*Prompt*
Make an exact transcription of the material, leaving out all images.

*Provided material*

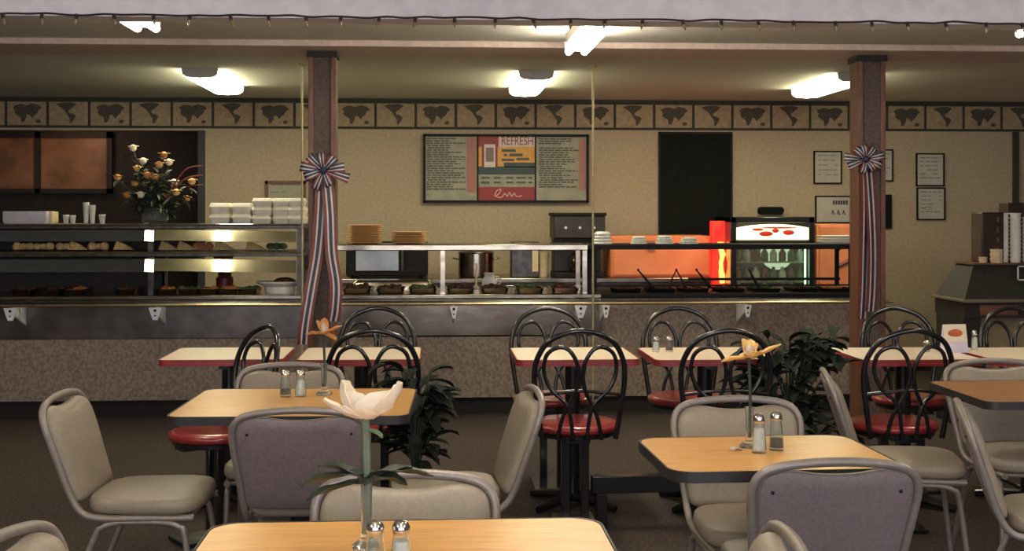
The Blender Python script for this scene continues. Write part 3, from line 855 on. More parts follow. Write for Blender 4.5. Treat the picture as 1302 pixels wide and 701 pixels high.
# ------------------------------------------------------------------ right: salad bar
Yq = YF + .08
x1, x2 = XW(752, Yq), XW(1090, Yq)
zq = ZW(900, 314, Yq)
t = thing('salad_bar_guard', 'black framed salad bar sneeze guard right of the brass pole', 'sneeze guard', (0, Yq, 0))
MB().box((x1, 0, zq - .019), (x2, .4, zq + .019)).build('shelf', M_black, t, bevel=.004)
for px in (757, 1084):
    x = XW(px, Yq)
    for yy in (.03, .35): MB().box((x - .014, yy, .862), (x + .014, yy + .025, zq - .019)).build('post', M_black, t)
MB().tube([(x1, .0, ZW(900, 363, Yq)), (x2, .0, ZW(900, 363, Yq))], .006, 8).build('guard_rail', M_black, t)
MB().box((XW(932, Yq) - .25, .39, .93), (x2, .4, .95)).build('back_bar', M_black, t)
for i, px in enumerate((795, 838, 880, 925, 970, 1018, 1058)):
    t = thing('salad_bin', ['salad bin nearest the brass pole', 'salad bin below the two bowls, left tongs in it', 'salad bin with crossed tongs', 'salad bin in front of the red lit panel', 'salad bin in front of the drink cooler', 'salad bin at the right edge of the cooler', 'salad bin nearest the right post'][i], 'food bin', (XW(px, YF + .28), YF + .28, .862), 0, 'salad bins')
    MB().rings(rrect(.2, .3, .02), [(.9, 0), (1, .022), (1.04, .025), (.95, .025), (.9, .008)]).build('bin', M_black, t)
    mb = MB()
    for q in range(18): mb.ell((random.uniform(-.07, .07), random.uniform(-.11, .1), random.uniform(.014, .028)), (random.uniform(.014, .024),) * 2 + (random.uniform(.01, .016),), 8, 5)
    tag(mb.build('salad', [M_food4, M_food4, M_darkred, M_food4, M_food2, M_food4, M_food3][i], t), kind='stuff')
def tongs(px, py, dx, lab, open_=.03):
    yy = YF + .28; x = XW(px, yy)
    t = thing('serving_tongs', lab, 'tongs', (x, yy, .885))
    for s in (-1, 1):
        MB().tube([(s * open_ - dx / 2, -.05, .0), (s * open_ * .6, -.04, .07), (dx / 2, -.03, .135)], [.008, .006, .005], 6).build('arm', M_blackm, t)
    MB().ell((dx / 2, -.03, .137), (.01, .01, .01), 8, 6).build('hinge', M_blackm, t)
tongs(820, 362, -.11, 'closed black tongs leaning left, nearest the brass pole', .008)
tongs(859, 362, 0, 'open black tongs standing like an upside down V', .06)
tongs(893, 362, -.1, 'closed black tongs leaning beside the red lit panel', .008)
tongs(957, 362, -.07, 'closed tongs in front of the drink cooler', .006)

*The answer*
The Blender Python script for this scene continues. Write part 3, from line 855 on. More parts follow. Write for Blender 4.5. Treat the picture as 1302 pixels wide and 701 pixels high.
# ------------------------------------------------------------------ right: salad bar
Yq = YF + .08
x1, x2 = XW(752, Yq), XW(1090, Yq)
zq = ZW(900, 314, Yq)
t = thing('salad_bar_guard', 'black framed salad bar sneeze guard right of the brass pole', 'sneeze guard', (0, Yq, 0))
MB().box((x1, 0, zq - .019), (x2, .4, zq + .019)).build('shelf', M_black, t, bevel=.004)
for px in (757, 1084):
    x = XW(px, Yq)
    for yy in (.03, .35): MB().box((x - .014, yy, .862), (x + .014, yy + .025, zq - .019)).build('post', M_black, t)
MB().tube([(x1, .0, ZW(900, 363, Yq)), (x2, .0, ZW(900, 363, Yq))], .006, 8).build('guard_rail', M_black, t)
MB().box((XW(932, Yq) - .25, .39, .93), (x2, .4, .95)).build('back_bar', M_black, t)
for i, px in enumerate((795, 838, 880, 925, 970, 1018, 1058)):
    t = thing('salad_bin', ['salad bin nearest the brass pole', 'salad bin below the two bowls, left tongs in it', 'salad bin with crossed tongs', 'salad bin in front of the red lit panel', 'salad bin in front of the drink cooler', 'salad bin at the right edge of the cooler', 'salad bin nearest the right post'][i], 'food bin', (XW(px, YF + .28), YF + .28, .862), 0, 'salad bins')
    MB().rings(rrect(.2, .3, .02), [(.9, 0), (1, .022), (1.04, .025), (.95, .025), (.9, .008)]).build('bin', M_black, t)
    mb = MB()
    for q in range(18): mb.ell((random.uniform(-.07, .07), random.uniform(-.11, .1), random.uniform(.014, .028)), (random.uniform(.014, .024),) * 2 + (random.uniform(.01, .016),), 8, 5)
    tag(mb.build('salad', [M_food4, M_food4, M_darkred, M_food4, M_food2, M_food4, M_food3][i], t), kind='stuff')
def tongs(px, py, dx, lab, open_=.03):
    yy = YF + .28; x = XW(px, yy)
    t = thing('serving_tongs', lab, 'tongs', (x, yy, .885))
    for s in (-1, 1):
        MB().tube([(s * open_ - dx / 2, -.05, .0), (s * open_ * .6, -.04, .07), (dx / 2, -.03, .135)], [.008, .006, .005], 6).build('arm', M_blackm, t)
    MB().ell((dx / 2, -.03, .137), (.01, .01, .01), 8, 6).build('hinge', M_blackm, t)
tongs(820, 362, -.11, 'closed black tongs leaning left, nearest the brass pole', .008)
tongs(859, 362, 0, 'open black tongs standing like an upside down V', .06)
tongs(893, 362, -.1, 'closed black tongs leaning beside the red lit panel', .008)
tongs(957, 362, -.07, 'closed tongs in front of the drink cooler', .006)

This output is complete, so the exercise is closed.